## start SOURCE EXCERPT

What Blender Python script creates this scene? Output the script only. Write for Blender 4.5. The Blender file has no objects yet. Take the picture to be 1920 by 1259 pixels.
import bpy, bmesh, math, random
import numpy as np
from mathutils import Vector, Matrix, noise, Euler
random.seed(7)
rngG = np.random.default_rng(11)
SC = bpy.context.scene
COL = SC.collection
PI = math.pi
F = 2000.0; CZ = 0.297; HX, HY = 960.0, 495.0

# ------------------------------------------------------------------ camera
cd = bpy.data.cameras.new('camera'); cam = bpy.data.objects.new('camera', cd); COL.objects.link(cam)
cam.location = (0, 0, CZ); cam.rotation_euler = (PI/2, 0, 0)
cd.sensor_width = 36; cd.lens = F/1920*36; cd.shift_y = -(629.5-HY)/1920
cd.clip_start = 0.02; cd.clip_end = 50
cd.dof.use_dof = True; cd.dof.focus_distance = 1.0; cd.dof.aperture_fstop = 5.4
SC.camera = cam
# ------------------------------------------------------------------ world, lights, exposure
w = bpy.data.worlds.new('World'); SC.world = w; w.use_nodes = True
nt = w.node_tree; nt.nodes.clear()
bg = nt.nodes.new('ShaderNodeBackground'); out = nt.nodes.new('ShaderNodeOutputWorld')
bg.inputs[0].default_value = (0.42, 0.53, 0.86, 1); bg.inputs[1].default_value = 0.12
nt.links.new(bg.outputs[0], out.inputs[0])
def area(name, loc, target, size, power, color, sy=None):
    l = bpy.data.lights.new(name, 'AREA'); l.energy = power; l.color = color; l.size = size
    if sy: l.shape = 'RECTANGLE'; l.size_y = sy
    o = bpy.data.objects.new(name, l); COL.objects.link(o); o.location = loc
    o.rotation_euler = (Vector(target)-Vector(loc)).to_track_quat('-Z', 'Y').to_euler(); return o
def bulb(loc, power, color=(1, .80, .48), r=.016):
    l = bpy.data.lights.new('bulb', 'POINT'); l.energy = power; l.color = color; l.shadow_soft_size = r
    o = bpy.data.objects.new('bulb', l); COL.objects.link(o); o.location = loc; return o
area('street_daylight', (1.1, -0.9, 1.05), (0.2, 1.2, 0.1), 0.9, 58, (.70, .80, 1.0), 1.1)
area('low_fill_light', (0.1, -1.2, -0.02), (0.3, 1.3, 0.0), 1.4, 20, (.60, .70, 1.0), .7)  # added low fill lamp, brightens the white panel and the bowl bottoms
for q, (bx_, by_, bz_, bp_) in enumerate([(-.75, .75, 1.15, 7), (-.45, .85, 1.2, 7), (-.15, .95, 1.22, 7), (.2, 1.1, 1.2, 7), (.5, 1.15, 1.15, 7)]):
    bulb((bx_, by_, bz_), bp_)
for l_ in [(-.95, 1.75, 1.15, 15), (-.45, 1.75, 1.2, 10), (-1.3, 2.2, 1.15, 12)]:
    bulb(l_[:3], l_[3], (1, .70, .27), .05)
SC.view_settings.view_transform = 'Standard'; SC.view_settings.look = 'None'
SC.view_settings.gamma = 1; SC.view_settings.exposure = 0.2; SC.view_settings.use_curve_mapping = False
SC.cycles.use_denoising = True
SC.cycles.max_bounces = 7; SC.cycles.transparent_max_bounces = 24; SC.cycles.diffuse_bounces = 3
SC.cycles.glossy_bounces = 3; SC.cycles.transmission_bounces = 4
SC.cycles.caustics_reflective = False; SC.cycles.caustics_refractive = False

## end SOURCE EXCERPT

* SHORT PROBLEM *
Everything from the first line of the material through the line containing "F = 2000.0; CZ = 0.297; HX, HY = 960.0, 495.0" is to be printed exactly; lines after that are to be left out.

* SOLUTION TO THIS EXERCISE *
What Blender Python script creates this scene? Output the script only. Write for Blender 4.5. The Blender file has no objects yet. Take the picture to be 1920 by 1259 pixels.
import bpy, bmesh, math, random
import numpy as np
from mathutils import Vector, Matrix, noise, Euler
random.seed(7)
rngG = np.random.default_rng(11)
SC = bpy.context.scene
COL = SC.collection
PI = math.pi
F = 2000.0; CZ = 0.297; HX, HY = 960.0, 495.0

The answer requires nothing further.